◆ SUPPLIED MATERIAL ◆
+ + + + + + +

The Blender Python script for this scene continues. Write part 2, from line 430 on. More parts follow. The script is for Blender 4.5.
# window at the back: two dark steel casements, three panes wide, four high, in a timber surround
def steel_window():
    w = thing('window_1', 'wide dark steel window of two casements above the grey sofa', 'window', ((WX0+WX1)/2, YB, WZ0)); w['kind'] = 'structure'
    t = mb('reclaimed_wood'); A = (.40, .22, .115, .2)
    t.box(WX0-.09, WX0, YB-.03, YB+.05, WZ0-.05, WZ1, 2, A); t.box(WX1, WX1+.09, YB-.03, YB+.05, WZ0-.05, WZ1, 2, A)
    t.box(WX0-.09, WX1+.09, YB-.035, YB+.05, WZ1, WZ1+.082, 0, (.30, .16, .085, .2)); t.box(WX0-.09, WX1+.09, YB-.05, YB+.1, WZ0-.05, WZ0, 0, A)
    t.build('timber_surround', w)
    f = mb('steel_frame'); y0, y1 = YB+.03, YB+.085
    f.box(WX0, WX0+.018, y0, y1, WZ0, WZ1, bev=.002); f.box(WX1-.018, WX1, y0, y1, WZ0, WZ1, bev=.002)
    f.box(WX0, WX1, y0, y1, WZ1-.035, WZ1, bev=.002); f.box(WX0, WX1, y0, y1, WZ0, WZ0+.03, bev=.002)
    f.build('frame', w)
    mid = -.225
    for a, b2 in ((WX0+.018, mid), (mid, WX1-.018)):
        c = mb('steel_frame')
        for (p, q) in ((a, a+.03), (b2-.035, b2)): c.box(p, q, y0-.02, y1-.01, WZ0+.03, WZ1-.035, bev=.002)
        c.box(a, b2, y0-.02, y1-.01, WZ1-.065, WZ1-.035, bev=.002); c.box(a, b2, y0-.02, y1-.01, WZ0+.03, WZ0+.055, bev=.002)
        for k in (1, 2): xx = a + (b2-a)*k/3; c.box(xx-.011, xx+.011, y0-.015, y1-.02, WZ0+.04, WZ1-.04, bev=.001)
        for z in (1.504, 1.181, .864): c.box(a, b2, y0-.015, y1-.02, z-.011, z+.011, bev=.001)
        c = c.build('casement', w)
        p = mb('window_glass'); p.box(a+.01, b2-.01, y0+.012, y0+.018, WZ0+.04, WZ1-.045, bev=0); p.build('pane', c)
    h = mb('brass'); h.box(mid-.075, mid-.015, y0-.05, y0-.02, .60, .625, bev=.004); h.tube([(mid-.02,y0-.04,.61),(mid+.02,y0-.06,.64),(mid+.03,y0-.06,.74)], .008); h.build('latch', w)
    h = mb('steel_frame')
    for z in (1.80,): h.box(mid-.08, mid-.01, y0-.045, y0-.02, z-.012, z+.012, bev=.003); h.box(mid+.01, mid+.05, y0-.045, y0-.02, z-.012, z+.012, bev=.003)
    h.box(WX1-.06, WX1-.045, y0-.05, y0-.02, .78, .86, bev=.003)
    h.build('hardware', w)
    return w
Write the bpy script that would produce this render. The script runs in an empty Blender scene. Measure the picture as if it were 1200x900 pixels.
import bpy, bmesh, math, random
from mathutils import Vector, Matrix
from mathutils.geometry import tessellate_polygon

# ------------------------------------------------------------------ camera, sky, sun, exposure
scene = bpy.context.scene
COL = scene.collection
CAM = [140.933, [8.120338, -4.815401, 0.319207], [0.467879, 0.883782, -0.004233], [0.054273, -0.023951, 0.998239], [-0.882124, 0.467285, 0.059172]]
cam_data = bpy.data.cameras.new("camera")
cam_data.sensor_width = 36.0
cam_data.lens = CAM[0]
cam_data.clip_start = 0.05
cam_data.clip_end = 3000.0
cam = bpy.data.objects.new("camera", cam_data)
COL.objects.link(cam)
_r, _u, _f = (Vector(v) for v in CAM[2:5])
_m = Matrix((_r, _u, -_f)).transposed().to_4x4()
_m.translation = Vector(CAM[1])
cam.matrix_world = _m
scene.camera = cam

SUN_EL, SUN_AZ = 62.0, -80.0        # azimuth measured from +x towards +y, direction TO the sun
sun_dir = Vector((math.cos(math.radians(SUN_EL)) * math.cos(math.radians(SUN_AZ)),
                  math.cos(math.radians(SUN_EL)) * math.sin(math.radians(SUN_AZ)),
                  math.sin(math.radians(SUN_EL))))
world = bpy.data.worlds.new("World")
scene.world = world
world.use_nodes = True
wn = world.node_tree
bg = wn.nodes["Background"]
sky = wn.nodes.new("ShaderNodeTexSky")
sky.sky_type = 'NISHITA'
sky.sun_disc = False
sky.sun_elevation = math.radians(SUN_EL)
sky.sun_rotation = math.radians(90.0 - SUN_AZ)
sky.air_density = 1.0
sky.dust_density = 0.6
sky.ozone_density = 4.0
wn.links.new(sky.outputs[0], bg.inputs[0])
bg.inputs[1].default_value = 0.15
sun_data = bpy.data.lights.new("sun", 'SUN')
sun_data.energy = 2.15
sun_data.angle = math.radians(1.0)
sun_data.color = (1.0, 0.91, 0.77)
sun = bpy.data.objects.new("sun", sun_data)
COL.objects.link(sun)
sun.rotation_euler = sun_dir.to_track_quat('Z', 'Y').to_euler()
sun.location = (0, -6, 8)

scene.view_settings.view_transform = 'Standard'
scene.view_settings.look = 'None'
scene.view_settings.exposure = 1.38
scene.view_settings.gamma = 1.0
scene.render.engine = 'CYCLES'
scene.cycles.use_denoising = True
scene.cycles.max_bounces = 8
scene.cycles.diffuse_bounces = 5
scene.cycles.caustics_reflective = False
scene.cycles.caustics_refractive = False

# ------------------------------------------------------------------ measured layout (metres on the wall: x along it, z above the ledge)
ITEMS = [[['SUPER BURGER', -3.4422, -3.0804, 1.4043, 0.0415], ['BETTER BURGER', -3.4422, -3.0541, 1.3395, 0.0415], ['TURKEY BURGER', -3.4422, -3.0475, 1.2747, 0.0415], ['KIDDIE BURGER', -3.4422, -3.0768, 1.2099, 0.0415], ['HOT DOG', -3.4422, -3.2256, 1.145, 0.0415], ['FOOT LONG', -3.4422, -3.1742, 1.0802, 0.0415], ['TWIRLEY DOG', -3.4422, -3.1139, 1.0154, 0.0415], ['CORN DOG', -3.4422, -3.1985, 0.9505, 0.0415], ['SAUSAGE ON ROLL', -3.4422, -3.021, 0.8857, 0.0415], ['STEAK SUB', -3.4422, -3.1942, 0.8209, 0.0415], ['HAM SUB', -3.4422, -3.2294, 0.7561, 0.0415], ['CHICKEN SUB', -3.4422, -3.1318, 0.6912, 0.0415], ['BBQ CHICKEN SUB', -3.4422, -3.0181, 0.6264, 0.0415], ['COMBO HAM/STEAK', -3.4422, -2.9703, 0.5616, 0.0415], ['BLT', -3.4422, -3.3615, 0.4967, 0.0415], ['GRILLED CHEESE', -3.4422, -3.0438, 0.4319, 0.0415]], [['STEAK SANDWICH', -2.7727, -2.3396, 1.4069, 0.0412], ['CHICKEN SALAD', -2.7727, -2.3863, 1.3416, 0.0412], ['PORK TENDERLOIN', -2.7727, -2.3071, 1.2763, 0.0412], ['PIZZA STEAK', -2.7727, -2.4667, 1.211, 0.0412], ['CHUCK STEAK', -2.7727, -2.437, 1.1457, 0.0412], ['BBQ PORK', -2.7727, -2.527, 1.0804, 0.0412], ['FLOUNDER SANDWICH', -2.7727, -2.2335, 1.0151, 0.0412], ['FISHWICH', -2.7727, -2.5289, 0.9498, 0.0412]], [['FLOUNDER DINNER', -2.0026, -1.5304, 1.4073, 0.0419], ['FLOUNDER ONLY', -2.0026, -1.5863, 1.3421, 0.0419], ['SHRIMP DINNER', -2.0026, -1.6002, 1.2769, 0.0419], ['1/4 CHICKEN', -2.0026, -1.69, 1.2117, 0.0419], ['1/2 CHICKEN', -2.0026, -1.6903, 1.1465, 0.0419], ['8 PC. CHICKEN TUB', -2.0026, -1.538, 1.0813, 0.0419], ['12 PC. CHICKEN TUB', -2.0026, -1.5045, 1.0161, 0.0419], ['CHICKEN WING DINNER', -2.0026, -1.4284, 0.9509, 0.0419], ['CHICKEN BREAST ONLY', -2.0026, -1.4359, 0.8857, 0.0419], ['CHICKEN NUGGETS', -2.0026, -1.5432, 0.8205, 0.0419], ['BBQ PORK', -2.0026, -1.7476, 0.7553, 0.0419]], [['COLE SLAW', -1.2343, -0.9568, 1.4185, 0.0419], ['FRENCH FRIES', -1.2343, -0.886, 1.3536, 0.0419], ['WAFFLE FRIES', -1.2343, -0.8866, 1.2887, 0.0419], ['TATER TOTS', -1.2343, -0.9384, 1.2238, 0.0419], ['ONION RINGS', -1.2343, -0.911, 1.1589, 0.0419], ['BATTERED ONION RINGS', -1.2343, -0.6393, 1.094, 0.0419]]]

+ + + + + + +

◆ EXERCISE INSTRUCTIONS ◆
Identify each line containing the string "script" and copy it out.

◆ FULL SOLUTION ◆
The Blender Python script for this scene continues. Write part 2, from line 430 on. More parts follow. The script is for Blender 4.5.
Write the bpy script that would produce this render. The script runs in an empty Blender scene. Measure the picture as if it were 1200x900 pixels.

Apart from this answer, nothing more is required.